According to Sílvia Paneque, Minister of Territory, Housing and Ecological Transition, rental prices in Barcelona have seen a cumulative decrease of 3.3% since the first quarter of 2024. That period, when the average rent peaked at €1,193, was the last before price containment measures were introduced in so-called ‘tense residential market areas’.
A Tale of Two Perspectives
In a statement released on Sunday, the government argued that the price containment mechanism is working as intended. “The quarterly evolution of rents in the municipalities declared ‘tense’ is consistent with the price-setting mechanism established by law,” the Department of Territory noted. It explained that new contracts typically reference the price of previous contracts, updated with inflation, which tends to stabilise prices rather than drive them down sharply.

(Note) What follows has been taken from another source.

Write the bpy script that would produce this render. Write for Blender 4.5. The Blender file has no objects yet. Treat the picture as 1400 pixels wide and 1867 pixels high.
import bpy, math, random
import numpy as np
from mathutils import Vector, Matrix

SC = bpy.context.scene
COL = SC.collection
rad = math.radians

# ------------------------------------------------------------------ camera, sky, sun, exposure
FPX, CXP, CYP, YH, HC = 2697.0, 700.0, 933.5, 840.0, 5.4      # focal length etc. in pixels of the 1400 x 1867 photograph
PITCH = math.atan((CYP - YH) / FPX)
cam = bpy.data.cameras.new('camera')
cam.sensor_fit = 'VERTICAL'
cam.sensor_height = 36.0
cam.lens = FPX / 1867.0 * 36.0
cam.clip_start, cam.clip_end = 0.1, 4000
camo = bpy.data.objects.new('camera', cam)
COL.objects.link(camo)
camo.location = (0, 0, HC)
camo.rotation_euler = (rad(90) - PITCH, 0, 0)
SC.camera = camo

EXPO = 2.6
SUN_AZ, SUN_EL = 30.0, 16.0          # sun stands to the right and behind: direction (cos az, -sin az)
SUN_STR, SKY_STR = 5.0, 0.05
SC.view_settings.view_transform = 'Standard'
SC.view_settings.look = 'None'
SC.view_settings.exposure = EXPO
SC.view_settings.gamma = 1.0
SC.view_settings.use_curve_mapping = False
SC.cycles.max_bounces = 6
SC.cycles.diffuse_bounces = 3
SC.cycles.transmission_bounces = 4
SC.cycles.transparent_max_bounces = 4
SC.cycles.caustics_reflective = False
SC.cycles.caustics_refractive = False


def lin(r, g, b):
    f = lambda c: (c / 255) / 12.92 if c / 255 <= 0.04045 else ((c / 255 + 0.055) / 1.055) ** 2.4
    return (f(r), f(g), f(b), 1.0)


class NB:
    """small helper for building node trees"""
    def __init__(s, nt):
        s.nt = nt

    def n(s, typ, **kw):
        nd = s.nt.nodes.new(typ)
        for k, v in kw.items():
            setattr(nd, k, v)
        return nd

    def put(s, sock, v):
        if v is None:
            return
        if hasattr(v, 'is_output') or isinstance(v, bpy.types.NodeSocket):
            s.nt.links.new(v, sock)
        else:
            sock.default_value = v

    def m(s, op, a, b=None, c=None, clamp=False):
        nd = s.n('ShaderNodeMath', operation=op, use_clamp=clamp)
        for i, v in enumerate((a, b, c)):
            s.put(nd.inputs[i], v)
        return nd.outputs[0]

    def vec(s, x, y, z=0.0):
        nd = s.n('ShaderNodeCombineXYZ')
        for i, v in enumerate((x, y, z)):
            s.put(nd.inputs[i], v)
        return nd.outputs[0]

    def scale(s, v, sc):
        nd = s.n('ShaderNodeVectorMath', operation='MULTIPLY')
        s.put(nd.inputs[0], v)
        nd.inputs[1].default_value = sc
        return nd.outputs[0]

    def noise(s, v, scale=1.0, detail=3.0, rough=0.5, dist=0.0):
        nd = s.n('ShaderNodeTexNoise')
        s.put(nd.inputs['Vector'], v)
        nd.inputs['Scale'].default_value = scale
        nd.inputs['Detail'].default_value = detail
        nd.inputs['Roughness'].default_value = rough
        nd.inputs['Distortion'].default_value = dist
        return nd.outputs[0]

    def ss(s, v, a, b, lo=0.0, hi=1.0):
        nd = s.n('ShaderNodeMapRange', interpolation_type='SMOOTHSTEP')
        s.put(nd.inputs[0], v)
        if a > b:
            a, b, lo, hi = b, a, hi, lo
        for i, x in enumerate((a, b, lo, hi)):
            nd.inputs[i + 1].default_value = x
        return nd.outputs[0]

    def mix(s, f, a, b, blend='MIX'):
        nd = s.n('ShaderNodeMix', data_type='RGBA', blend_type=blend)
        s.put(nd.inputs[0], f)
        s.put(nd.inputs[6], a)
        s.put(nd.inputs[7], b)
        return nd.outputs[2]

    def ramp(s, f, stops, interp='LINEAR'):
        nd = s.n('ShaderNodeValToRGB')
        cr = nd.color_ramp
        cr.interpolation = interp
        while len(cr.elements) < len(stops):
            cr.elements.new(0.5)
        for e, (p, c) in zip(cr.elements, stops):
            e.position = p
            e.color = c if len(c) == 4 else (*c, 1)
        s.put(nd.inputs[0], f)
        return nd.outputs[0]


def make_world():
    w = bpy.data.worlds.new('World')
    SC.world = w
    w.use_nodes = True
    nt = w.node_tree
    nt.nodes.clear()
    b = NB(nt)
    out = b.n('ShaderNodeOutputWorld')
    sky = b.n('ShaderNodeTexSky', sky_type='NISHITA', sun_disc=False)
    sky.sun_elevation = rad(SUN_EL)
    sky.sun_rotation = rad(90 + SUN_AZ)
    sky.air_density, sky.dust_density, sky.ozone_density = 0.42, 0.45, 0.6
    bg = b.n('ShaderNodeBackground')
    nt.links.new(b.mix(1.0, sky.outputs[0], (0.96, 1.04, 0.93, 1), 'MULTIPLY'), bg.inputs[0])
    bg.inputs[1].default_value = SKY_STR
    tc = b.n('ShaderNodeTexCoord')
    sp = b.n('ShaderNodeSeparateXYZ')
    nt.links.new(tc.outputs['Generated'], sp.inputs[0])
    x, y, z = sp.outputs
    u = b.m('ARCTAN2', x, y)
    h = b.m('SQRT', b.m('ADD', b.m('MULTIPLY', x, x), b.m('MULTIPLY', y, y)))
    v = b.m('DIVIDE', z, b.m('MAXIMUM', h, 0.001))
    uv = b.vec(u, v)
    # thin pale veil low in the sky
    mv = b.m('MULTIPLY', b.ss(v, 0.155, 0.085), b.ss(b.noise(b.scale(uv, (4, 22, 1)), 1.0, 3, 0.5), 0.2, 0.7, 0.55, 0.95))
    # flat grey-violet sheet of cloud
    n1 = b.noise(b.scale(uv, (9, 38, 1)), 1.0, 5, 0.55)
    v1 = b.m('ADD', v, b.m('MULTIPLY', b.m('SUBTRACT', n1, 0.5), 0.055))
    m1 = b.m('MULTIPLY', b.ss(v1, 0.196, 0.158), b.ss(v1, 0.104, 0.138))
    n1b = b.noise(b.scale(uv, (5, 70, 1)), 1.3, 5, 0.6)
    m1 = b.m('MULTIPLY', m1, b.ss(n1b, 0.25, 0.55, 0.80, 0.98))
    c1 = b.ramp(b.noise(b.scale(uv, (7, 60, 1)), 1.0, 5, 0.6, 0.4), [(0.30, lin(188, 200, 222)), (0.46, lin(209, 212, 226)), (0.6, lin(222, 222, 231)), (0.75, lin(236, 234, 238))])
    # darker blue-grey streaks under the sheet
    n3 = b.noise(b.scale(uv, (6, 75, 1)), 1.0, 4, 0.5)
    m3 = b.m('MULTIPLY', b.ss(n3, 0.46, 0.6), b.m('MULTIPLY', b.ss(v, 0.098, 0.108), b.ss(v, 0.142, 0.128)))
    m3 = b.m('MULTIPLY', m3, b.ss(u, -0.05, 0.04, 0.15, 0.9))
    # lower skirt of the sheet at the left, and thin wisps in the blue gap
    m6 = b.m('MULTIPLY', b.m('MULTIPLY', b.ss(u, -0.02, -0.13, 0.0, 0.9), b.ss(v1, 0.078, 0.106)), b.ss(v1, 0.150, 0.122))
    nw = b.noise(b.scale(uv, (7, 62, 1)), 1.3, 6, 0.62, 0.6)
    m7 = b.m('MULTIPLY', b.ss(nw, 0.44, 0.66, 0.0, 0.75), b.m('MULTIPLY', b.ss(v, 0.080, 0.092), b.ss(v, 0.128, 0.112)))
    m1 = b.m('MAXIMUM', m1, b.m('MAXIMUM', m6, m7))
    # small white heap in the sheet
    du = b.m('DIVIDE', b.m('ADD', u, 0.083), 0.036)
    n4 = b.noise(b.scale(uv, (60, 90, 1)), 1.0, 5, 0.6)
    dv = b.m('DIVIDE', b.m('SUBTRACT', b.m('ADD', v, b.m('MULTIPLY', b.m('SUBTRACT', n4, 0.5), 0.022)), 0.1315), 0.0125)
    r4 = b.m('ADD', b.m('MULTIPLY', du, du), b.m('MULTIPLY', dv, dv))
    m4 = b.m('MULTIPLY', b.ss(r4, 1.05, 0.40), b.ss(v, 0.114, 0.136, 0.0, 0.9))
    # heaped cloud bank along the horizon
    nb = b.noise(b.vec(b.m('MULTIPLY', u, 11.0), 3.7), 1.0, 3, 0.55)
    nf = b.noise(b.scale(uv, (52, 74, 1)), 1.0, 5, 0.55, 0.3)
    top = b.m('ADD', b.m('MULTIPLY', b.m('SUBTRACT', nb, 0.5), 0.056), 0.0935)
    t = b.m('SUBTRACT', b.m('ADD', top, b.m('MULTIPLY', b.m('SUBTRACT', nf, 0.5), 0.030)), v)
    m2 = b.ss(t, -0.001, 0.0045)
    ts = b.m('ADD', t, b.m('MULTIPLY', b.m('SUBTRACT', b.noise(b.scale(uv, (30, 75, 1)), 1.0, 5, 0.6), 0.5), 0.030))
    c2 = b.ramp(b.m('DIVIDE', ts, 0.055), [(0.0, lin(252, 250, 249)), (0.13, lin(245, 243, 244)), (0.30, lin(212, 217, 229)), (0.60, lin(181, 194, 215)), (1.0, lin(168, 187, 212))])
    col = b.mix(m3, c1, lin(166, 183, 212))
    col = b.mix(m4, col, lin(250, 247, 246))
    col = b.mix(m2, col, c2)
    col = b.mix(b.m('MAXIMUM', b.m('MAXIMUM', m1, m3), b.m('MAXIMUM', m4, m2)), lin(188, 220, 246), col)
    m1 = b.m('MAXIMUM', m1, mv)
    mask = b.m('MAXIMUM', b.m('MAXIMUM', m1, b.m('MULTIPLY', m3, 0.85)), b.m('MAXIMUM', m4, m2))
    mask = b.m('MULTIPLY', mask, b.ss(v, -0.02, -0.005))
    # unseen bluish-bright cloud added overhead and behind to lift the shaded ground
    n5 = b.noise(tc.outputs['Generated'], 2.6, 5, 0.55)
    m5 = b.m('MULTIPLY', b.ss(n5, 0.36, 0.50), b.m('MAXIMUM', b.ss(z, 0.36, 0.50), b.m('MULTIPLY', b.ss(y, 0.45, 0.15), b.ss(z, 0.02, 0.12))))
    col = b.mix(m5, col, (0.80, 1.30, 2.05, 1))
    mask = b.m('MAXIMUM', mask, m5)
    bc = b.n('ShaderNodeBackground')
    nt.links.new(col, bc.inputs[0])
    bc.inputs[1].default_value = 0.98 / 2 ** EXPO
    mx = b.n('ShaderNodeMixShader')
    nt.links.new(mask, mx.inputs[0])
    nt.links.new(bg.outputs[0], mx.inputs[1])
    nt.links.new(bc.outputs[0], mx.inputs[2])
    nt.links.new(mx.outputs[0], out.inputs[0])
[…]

However, the Sindicat de Llogateres (Tenants’ Union) has forcefully rejected this assessment. The organisation argues that stabilising historically high prices is not enough. “The index was approved to contain prices, not to lower them, and now we need measures to reduce the cost of rent,” the union stated in a communiqué reported by Betevé.
“We reject the idea of freezing prices at a level where more and more households are finding themselves drowned when it comes to paying the rent.”
The union is calling for a revised reference index that serves not just as a ceiling but as an instrument for reducing the financial burden on tenants. They point out that while prices in regulated areas may have stabilised, municipalities not classified as ‘tense’ have seen an accumulated price increase of 5.7%.
Shrinking Market, Rising Pressure
The data also reveals a significant contraction in the long-term rental market. The number of new contracts signed in Barcelona has fallen by nearly 2,000, from 9,825 in the first quarter of 2024 to just 7,855 in the third quarter of 2025. A similar trend was observed across Catalonia, where contract numbers dropped from 34,496 to 26,962 in the same period.
According to reporting by El Periódico, this decline is partly due to landlords shifting properties to the seasonal rental market or choosing to sell them instead of navigating the price controls.
The Sindicat de Llogateres has long warned that seasonal lets and individual room rentals are being used as loopholes to bypass the regulations. These contracts are not included in the official Incasòl statistics, potentially masking the true state of the rental market for many residents. The union has called for changes to Spain’s Urban Leasing Law (LAU) to close these gaps and for more active enforcement to “actively pursue non-compliance with price regulations.”
The price increases were not uniform across the city, with rents rising in eight of Barcelona’s ten districts. Across Catalonia as a whole, the average rent rose by 2.59% in the third quarter to €876.83, suggesting the pressure on housing is a widespread regional issue.